The easiest way to do this is to introduce a list[str] variant. Let's call it sys.python_interpreter. Here's how it would work.

Say I've produced myapp.exe, a Windows application. If you run `myapp.exe python --`, the executable behaves like `python`. e.g. `myapp.exe python -- -c 'print("hello, world")'` would be equivalent to `python -c 'print("hello, world")'`. The app would set `sys.python_interpreter = ["myapp.exe", "python", "--"]`. Then Python code wanting to invoke a Python interpreter would do something like `subprocess.run(sys.python_interpreter)` and automatically dispatch through the same executable.

yep, that seems reasonable.  unfortunately the command line arguments are a global namespace, but choosing a unique "launch me as a standalone python interpreter" arg when building a standalone python executable app that will never conflict with an application, at build time, is doable.  Nobody's application wants this specific unique per build ---$(uuid) flag in argv[1] right? ;) ...

There's still an API challenge to decide on here: people using sys.executable also expect to pass flags to the python interpreter.  Do we make an API guarantee that the final flag in sys.python_interpreter is always a terminator that separates python flags from application flags (-- or otherwise)?

For applications not wanting to expose a `python`-like capability, they would simply set sys.python_interpreter to None or [], just like they do with sys.executable today.

Yep.  Though that should be done at stand alone python application build time to avoid any command line of the binary possibly launching as a plain interpreter.  (this isn't security, anyone with access to read the stand alone executable can figure out how to construct a raw interpreter usable in their environment from that)
 
In fact, I imagine Python's initialization would automatically set sys.python_interpreter to [sys.executable] by default and applications would have to opt in to a more advanced PyConfig field to make sys.python_interpreter different.

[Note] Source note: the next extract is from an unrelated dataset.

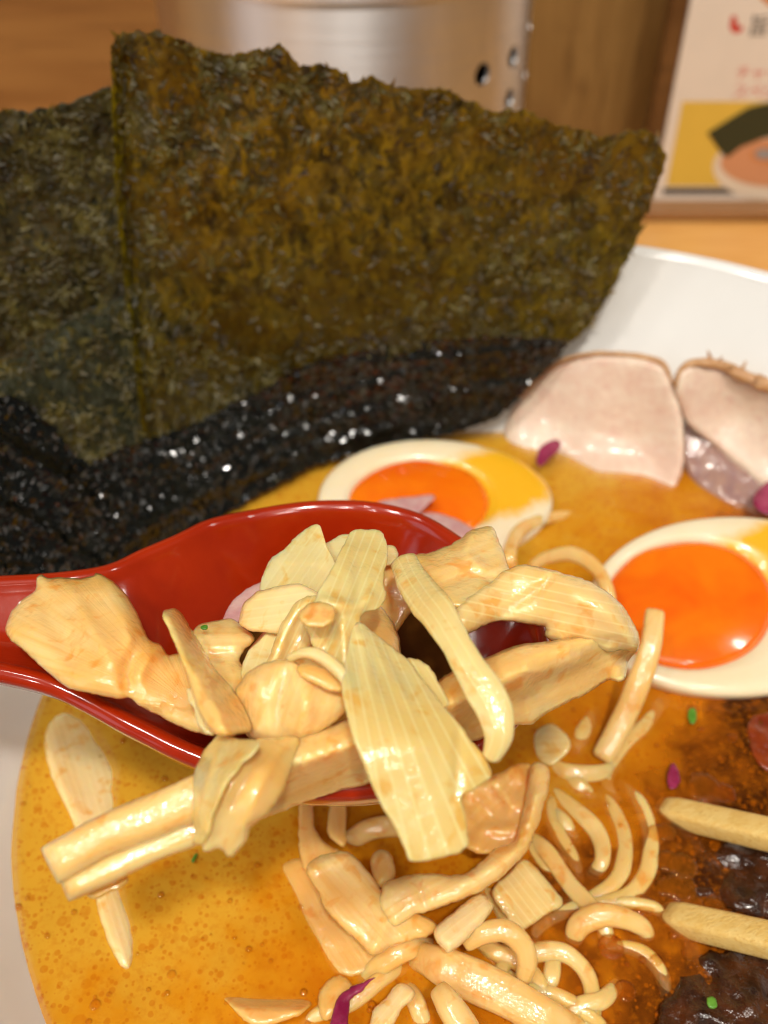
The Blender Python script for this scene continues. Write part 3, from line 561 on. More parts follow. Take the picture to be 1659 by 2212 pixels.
def egg(center, rx, ry, z, yc, yrx, yry, label, smear, lift, ang=0):
    """Half an egg, cut face up: outline and yolk given by where the cut face lies, on a plane leaning towards the near side."""
    c = at(*center, z); n = np.array([0, -lift, 1.]); n /= np.linalg.norm(n); n1 = n
    on = lambda x, y, h=0: at_plane(x, y, c, n1) + n1 * h
    e_out = lambda a: (center[0] + rx * math.cos(a) * (1 + .06 * math.cos(a)), center[1] + ry * math.sin(a)); 
    V, F, A = [], [], []; sg = 96; cx = np.array(yc, float)
    ye = lambda a: (yc[0] + yrx * math.cos(a), yc[1] + yry * math.sin(a))
    prof = [(0., -.10), (.05, .0), (.25, .045), (.55, .055), (.85, .04), (.96, 0.)]
    dcen = on(*center) - n * 1.75
    for k in range(sg):
        a = 2 * math.pi * k / sg; pi, po = np.array(ye(a)), np.array(e_out(a))
        for q, h in prof:
            p = pi + (po - pi) * q; P = on(*p, h); V.append(P); dxy = (p - smear[0]) / np.array(smear[1]); A.append(max(0, 1 - np.hypot(*dxy)) * 1.3 + max(0, .35 - q) * .8)
        R = on(*po, -.06)
        for q in (0, .2, .42, .64, .84, 1.):
            an = q * math.pi / 2; ctr = on(*center); V.append(ctr + (R - ctr) * math.cos(an) - n * (1.75 * math.sin(an)) ); A.append(0)
    m = len(prof) + 6
    for k in range(sg):
        for i in range(m - 1): F.append((k * m + i, k * m + i + 1, ((k + 1) % sg) * m + i + 1, ((k + 1) % sg) * m + i))
    root = tag(empty('egg_half', on(*center) - n * 1.75), label, 'egg half', 'soft boiled egg halves in the broth')
    o = mk('egg_white', V, F, M['egg'], root); at_ = o.data.attributes.new('yolky', 'FLOAT', 'POINT'); at_.data.foreach_set('value', A)
    V, F = [on(*yc, .15)], []; nr = 16
    for i in range(1, nr + 1):
        for k in range(sg):
            a = 2 * math.pi * k / sg; q = i / nr; p = np.array(yc) + (np.array(ye(a)) - yc) * q * (1.03 + .035 * nz((math.cos(a), math.sin(a), 3.3 + center[0]), 2.5) + .012 * nz((math.cos(a), math.sin(a), 1.3), 7)); V.append(on(*p, .02 + .13 * (1 - q * q) - .015 * q + .012 * nz((p[0] / 110, p[1] / 110, 1.), 1.) - (.10 if i == nr else 0)))
    F += [(0, k + 1, (k + 1) % sg + 1) for k in range(sg)] + [(1 + i * sg + k, 1 + (i + 1) * sg + k, 1 + (i + 1) * sg + (k + 1) % sg, 1 + i * sg + (k + 1) % sg) for i in range(nr - 1) for k in range(sg)]
    mk('yolk', V, [f[::-1] for f in F], M['yolk'], root)
egg((925, 1082), 254, 134, .42, (905, 1082), 150, 88, 'egg half with orange yolk just behind the spoon rim', ((1085, 1040), (190, 120)), .22)
egg((1585, 1309), 335, 194, .75, (1490, 1306), 182, 137, 'larger egg half with glossy orange yolk beside the spoon tip at right', ((1700, 1190), (190, 110)), .30)
slab('meat_scrap', [(815, 1085), (850, 1078), (900, 1072), (940, 1070), (925, 1088), (900, 1110), (870, 1120), (830, 1100)], .85, .05, 'onion_pale', 'small pink meat scrap on the yolk behind the spoon rim', 'meat scrap', step=6)
slab('meat_scrap', [(900, 1110), (960, 1112), (1020, 1140), (1050, 1165), (1000, 1165), (940, 1140)], .80, .05, 'onion_pale', 'long pink meat scrap hugging the outer spoon rim on the right', 'meat scrap', step=6)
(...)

This would make sys.python_interpreter behaviorally backwards compatible, so code bases could use sys.python_interpreter as a modern substitute for sys.executable, if available, without that much risk.

+1

-gps
 

Some applications may want more advanced mechanisms than command line arguments to dispatch off of. For example, maybe you want to key off an environment variable to activate "Python mode."  This scenario is a bit harder to implement, as it would require yet another advertisement on how to invoke `python`. If subprocess had a "builder" interface for iteratively constructing a process invocation, we could expose a stdlib function to return a builder preconfigured to invoke `python`. But since such an interface doesn't exist, there's not as clean a solution for cases that require something more advanced than additional process arguments. Maybe we could make sys.python_interpreter a tuple[list[str], dict[str, str]] where that dict is environment variables to set. Doable. But I'm unconvinced the complexity is warranted, especially since the application has full control over interpreter initialization and can set most of the settings that they'd want to set through environment variables (e.g. PYTHONHOME) as part of initializing the `python`-like environment.

Yes, there will be a long tail of applications needing to adapt to the reality that sys.python_interpreter exists and is a list. Checks like `if sys.executable == sys.argv[0]` will need to become more complicated. Maybe we could expose a simple "am I a Python interpreter process" in the stdlib? (The inverse "am I not a Python interpreter executable" question could also benefit from stdlib standardization, as there are unofficial mechanisms like sys.frozen and sys.meipass attempting to answer this question.)

Anyway, as it stands, sys.executable just doesn't work for applications embedding Python who want to expose a full `python`-like environment from single executable distributions. I think the introduction of a new API to allow applications to "self-dispatch" to a Python interpreter could eventually lead to significant ergonomic wins for embedded Python applications. This would make Python a more attractive target for embedding, which benefits the larger Python ecosystem.

Thoughts?

(I rarely post here. So if this idea is actionable, please inform me of next steps to make it become a reality.)